The moment Cohen became the owner of the Mets, things changed. We saw just how much they can back in November when the Mets were one of only a few teams to aggressively attack the open market. Max Scherzer received a three-year contract which awarded him with the highest annual average deal in MLB history. While Soto may not top it, you better believe Cohen is prepared to, in the future, break other records.

Mets owner Steve Cohen better set aside the $500 million now

No owner is richer than Cohen but richer doesn’t mean better in the sports world. There needs to be a will to spend. Cohen has it.

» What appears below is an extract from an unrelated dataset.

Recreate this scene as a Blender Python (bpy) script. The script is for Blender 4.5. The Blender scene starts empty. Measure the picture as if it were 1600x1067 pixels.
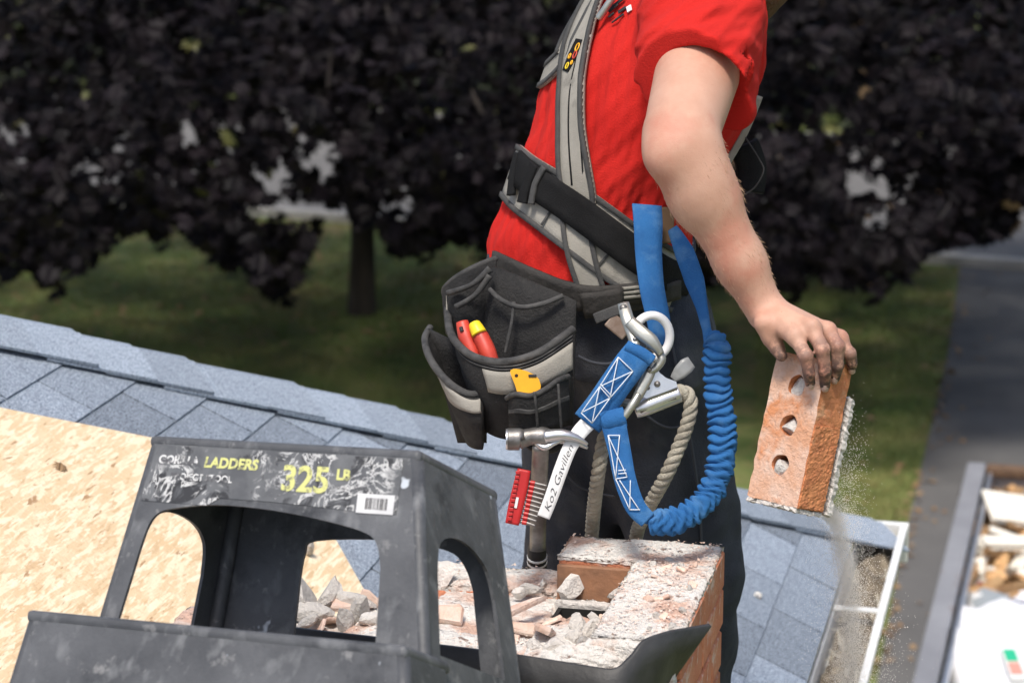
import bpy, bmesh, math, random
import numpy as np
from mathutils import Vector, Matrix
from mathutils.geometry import tessellate_polygon

random.seed(7); RNG = np.random.default_rng(7)
scn = bpy.context.scene
# ------------------------------------------------------------------ camera, world, sun, exposure
F = 4000.0                      # focal length in photo pixels (1600 wide) = 90 mm on 36 mm
TH = math.radians(13.42)        # camera pitch below the horizon
CAM = np.array([0.0, 0.0, 5.5])
RT = np.array([1.0, 0, 0]); UP = np.array([0, math.sin(TH), math.cos(TH)]); FW = np.array([0, math.cos(TH), -math.sin(TH)])
cam_d = bpy.data.cameras.new('camera'); cam = bpy.data.objects.new('camera', cam_d); scn.collection.objects.link(cam)
cam_d.lens = 90.0; cam_d.sensor_width = 36.0; cam_d.clip_start = 0.05; cam_d.clip_end = 600
cam.location = CAM; cam.rotation_euler = (math.pi/2 - TH, 0, 0)
cam_d.dof.use_dof = True; cam_d.dof.focus_distance = 3.82; cam_d.dof.aperture_fstop = 6.7
scn.camera = cam

SUN_EL, SUN_AZ = math.radians(62), math.radians(-165)     # azimuth from +Y towards +X: behind the camera, to the left
sdir = Vector((math.sin(SUN_AZ)*math.cos(SUN_EL), math.cos(SUN_AZ)*math.cos(SUN_EL), math.sin(SUN_EL)))
w = bpy.data.worlds.new('World'); scn.world = w; w.use_nodes = True
nt = w.node_tree; bg = nt.nodes['Background']; sky = nt.nodes.new('ShaderNodeTexSky')
sky.sky_type = 'NISHITA'; sky.sun_disc = False; sky.sun_elevation = SUN_EL; sky.sun_rotation = SUN_AZ
sky.air_density = 1.0; sky.dust_density = 3.5; sky.ozone_density = 1.0
nt.links.new(sky.outputs[0], bg.inputs[0]); bg.inputs[1].default_value = 0.12
sl = bpy.data.lights.new('sun', 'SUN'); sl.energy = 2.3; sl.angle = math.radians(12); sl.color = (1.0, 0.95, 0.88)
so = bpy.data.objects.new('sun', sl); scn.collection.objects.link(so)
so.rotation_euler = (-sdir).to_track_quat('-Z', 'Y').to_euler()
scn.view_settings.view_transform = 'Standard'; scn.view_settings.look = 'None'
scn.view_settings.exposure = 0.55; scn.view_settings.gamma = 1.0; scn.view_settings.use_curve_mapping = False
scn.cycles.use_denoising = True
scn.cycles.volume_bounces = 4; scn.cycles.max_bounces = 8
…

It’s way in the future for us to actually picture Soto in a Mets uniform. The Nationals aren’t going to trade him to New York. The cost would be far too great at this point with the extra tax of keeping him in the National League East. Unless the Mets were willing to part with Francisco Alvarez, Brett Baty, Matt Allan, and probably a lot more, it won’t happen.

Soto is believed to be the player most in line to break the $500 million threshold in Major League Baseball. It’s a little ironic to talk about such huge dollars at this moment as the two sides argue over much less money during the lockout. The two are completely different situations and whatever may come of it, the one thing everyone can agree on is that Soto is one talented young baseball player with a massive credit limit coming his way.

Signing Soto, whenever that may be, will be a topic Mets fans dream about regularly until he’s under contract long-term. On Christmas morning, it won’t be sugarplum fairies dancing in our heads. It’ll be right field occupied by one of the best in the game.

Until that happens, keep speculating and leave a spot in the outfield open.